__Supplied material__:
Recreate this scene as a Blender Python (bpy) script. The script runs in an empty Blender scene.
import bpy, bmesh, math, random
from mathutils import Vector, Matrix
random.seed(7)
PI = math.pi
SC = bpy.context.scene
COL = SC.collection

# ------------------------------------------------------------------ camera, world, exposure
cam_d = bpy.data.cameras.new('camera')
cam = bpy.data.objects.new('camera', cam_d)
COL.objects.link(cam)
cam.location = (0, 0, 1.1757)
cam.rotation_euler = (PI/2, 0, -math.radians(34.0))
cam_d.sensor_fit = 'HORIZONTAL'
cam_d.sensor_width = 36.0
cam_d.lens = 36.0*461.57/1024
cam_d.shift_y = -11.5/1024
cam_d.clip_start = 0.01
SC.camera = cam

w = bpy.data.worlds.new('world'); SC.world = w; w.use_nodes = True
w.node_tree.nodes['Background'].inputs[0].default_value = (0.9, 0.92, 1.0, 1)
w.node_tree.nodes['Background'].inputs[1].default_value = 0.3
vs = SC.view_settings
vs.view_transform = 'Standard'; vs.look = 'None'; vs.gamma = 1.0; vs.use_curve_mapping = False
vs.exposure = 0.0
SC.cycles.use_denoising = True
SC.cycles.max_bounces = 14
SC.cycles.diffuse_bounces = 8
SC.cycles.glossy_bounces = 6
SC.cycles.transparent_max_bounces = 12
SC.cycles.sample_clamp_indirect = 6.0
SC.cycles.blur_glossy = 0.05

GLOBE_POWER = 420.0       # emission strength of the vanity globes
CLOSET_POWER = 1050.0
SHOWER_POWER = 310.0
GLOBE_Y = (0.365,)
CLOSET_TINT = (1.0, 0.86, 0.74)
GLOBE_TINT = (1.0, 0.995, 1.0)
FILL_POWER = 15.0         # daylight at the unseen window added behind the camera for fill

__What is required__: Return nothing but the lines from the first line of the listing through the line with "SC.camera = cam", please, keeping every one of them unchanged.

__Solution for this exercise__:
Recreate this scene as a Blender Python (bpy) script. The script runs in an empty Blender scene.
import bpy, bmesh, math, random
from mathutils import Vector, Matrix
random.seed(7)
PI = math.pi
SC = bpy.context.scene
COL = SC.collection

# ------------------------------------------------------------------ camera, world, exposure
cam_d = bpy.data.cameras.new('camera')
cam = bpy.data.objects.new('camera', cam_d)
COL.objects.link(cam)
cam.location = (0, 0, 1.1757)
cam.rotation_euler = (PI/2, 0, -math.radians(34.0))
cam_d.sensor_fit = 'HORIZONTAL'
cam_d.sensor_width = 36.0
cam_d.lens = 36.0*461.57/1024
cam_d.shift_y = -11.5/1024
cam_d.clip_start = 0.01
SC.camera = cam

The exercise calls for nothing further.